How are some eschatological passages handled? Addressing Israel, Campbell focuses on Romans 9–11 and Galatians 6:15–16. In the latter, Campbell argues that “the Israel of God” (τὸν Ἰσραὴλ τοῦ θεοῦ) refers to unbelieving “ethnic, religious Israel” on which Paul wishes God’s mercy. However, does Paul expect a mass conversion of Israel at Christ’s return? Campbell would answer, “No.” Taking a minority view, Campbell argues that Romans 11:26 (“in this way all Israel will be saved,” οὕτως πᾶς Ἰσραὴλ σωθήσεται) refers to the believing remnant of Israelites saved alongside Gentiles prior to Christ’s Parousia (a physical return of Christ which Campbell repeatedly defends throughout the book). He suggests that the “until” (ἄχρι) in 11:25 “can simply look toward the second point without implying any subsequent eventuation” (250) and that Paul’s language about the wild branches being grafted back into the olive tree analogy is hypothetical. “Nowhere in this text does Paul indicate that Israelites repentance is certain to happen” (248).

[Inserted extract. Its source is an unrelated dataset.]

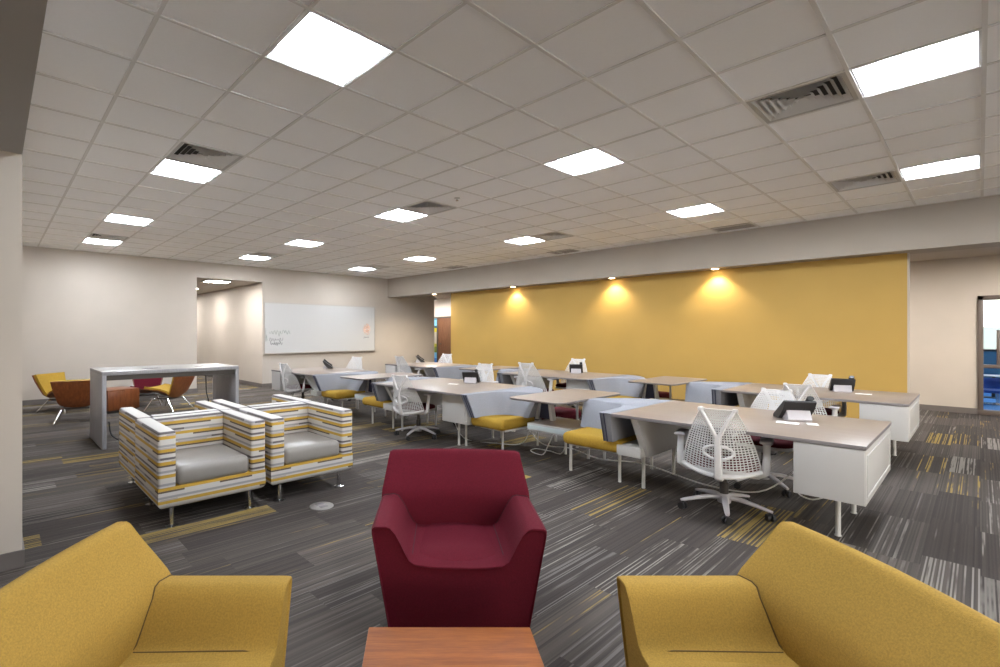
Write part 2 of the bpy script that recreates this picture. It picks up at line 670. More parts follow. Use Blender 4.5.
# ------------------------------------------------------------------ ceiling fixtures
LABEL_L = {
    (1, -1): 'large square ceiling light nearest the camera, over the striped club chairs',
    (6, -1): 'square ceiling light touching the air vent above the grey standing table',
    (11, -1): 'square ceiling light above the plywood lounge chairs, second nearest the left wall',
    (15, -1): 'square ceiling light closest to the left wall, above the yellow plywood chair',
    (1, 4): 'square ceiling light alone in the middle of the ceiling, no vent beside it',
    (6, 4): 'square ceiling light with an air vent at its right, middle of the ceiling',
    (11, 4): 'square ceiling light above the striped chairs and corridor opening, no vent beside it',
    (15, 4): 'small far square ceiling light over the left end of the whiteboard',
    (1, 9): 'square ceiling light near the taupe bulkhead above the rear desks, right of centre',
    (6, 9): 'square ceiling light with vent at its right, in the row along the taupe bulkhead',
    (11, 9): 'small square ceiling light by the far left end of the taupe bulkhead',
    (15, 9): 'farthest ceiling light, above the right end of the whiteboard',
    (-3, 4): 'square ceiling light at top right corner, beside the large air vent',
    (-3, 9): 'square ceiling light at the right edge, close to the taupe bulkhead',
    (-3, -1): 'unseen added square ceiling light above the yellow armchair beside the header',  # out of view, added to light the front armchairs
    (-8, -1): 'unseen added square ceiling light past the right edge, near the header',  # out of view, added for more light from the right
    (-8, 4): 'unseen added square ceiling light past the right edge, mid room',  # likewise an added, unseen fixture
}


def make_light(label, loc, glow='lamp_glow'):
    t = thing('ceiling_light', label, 'ceiling light', loc, 0, 'square ceiling lights in the tile grid')
    s = T / 2 - 0.012
    q = B()
    for sx in (-1, 1):
        q.box(sx * s - 0.012, sx * s + 0.012, -s, s, -0.004, 0.01)
        q.box(-s, s, sx * s - 0.012, sx * s + 0.012, -0.0045, 0.01)
    q.build('frame', 'white_metal', t)
    q = B()
    d = 0.085
    prof = [(-s, 0.004), (-s * 0.9, 0.03), (-s * 0.72, 0.055), (-s * 0.5, 0.075), (-0.0, d), (s * 0.5, 0.075), (s * 0.72, 0.055), (s * 0.9, 0.03), (s, 0.004)]
    top = [(x, d + 0.02) for x, z in prof]
    q.loft([[(x, y, z) for x, z in prof] + [(x, y, z) for x, z in reversed(top)] for y in (-s, s)])
    q.box(-s, s, -s, -s + 0.004, 0, d)
    q.box(-s, s, s - 0.004, s, 0, d)
    q.build('reflector', 'reflector', t)
    q = B()
    prof = [(-0.165, 0.062), (-0.16, 0.01), (-0.15, -0.008), (-0.10, -0.018), (0, -0.022), (0.10, -0.018), (0.15, -0.008), (0.16, 0.01), (0.165, 0.062)]
    q.loft([[(x, y * s, max(z, 0.006) * k + z * (1 - k)) for x, z in prof] for y, k in ((-0.985, 1), (-0.9, 1), (-0.72, 0.3), (-0.5, 0), (0.5, 0), (0.72, 0.3), (0.9, 1), (0.985, 1))])
    q.build('diffuser', glow, t)
    return t


proto_light = None
for ij in lights_ij:
    x0, x1, y0, y1 = cell(*ij)
    loc = ((x0 + x1) / 2, (y0 + y1) / 2, H)
    if proto_light is None:
        proto_light = make_light(LABEL_L[ij], loc)
    else:
        dup(proto_light, loc, 0, LABEL_L[ij])

LABEL_V = {
    (5, -1): 'louvred air vent joined to the ceiling light above the grey standing table',
    (14, -1): 'dark thin air vent beside the ceiling light closest to the left wall',
    (-2, 4): 'largest louvred air vent, top right beside the big corner light',
    (5, 4): 'louvred air vent beside the light in the middle of the ceiling',
    (14, 4): 'far air vent beside the light over the left end of the whiteboard',
    (-2, 9): 'louvred air vent next to the right edge light, close to the taupe bulkhead',
    (5, 9): 'louvred air vent right of the ceiling light in the row along the bulkhead',
    (14, 9): 'farthest air vent, beside the light above the right end of the whiteboard',
}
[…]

      The following example illustrates the challenge in reading a NT author without considering whether they based their teaching on underlying presuppositions drawn from the OT, presuppositions that they assumed their reader shares and presuppositions that may differ from ours. To cite another example, Campbell does not explore whether Paul’s reference to the “man of lawlessness” may have been drawn from OT passages such as Daniel 11:36ff or Jesus’s teaching. Instead, he is content to say that Paul’s readers “may have understood this description to point to certain pagan kings known from the Old Testament, to the Seleucid king Antiochus IV Epiphanes, or to the Roman emperor Caligula” (116). This still leaves the answer to what Paul meant by the “man of lawlessness” somewhat vague. To be fair, Campbell attempts to base his conclusions on Paul’s writings. For example, he suggests that Paul’s view regarding millennial positions is “irrelevant—at least for the purposes of this book” because Paul never directly addresses it. However, this does not stop Campbell from concluding that there is no reason that believers do not pray for the dead since the practice “may be regarded as an outworking of Paul’s theology of union with Christ” (448), but this seems to be an argument based on Paul’s silence on the subject. If we read Paul’s occasional letters in isolation, perhaps we could come to conclusions like his “writings could be fit to an annihilationist position” or he “was probably not a universalist” (452). However, to borrow a metaphor that Campbell applies to Paul’s eschatology, if the rest of Scripture provides the frame to which Paul’s theology is attached (think here phrases like “according to the Scriptures”) or the playing field that dictates the rules of the game than perhaps we could come to some firmer conclusions about what Paul believed and taught.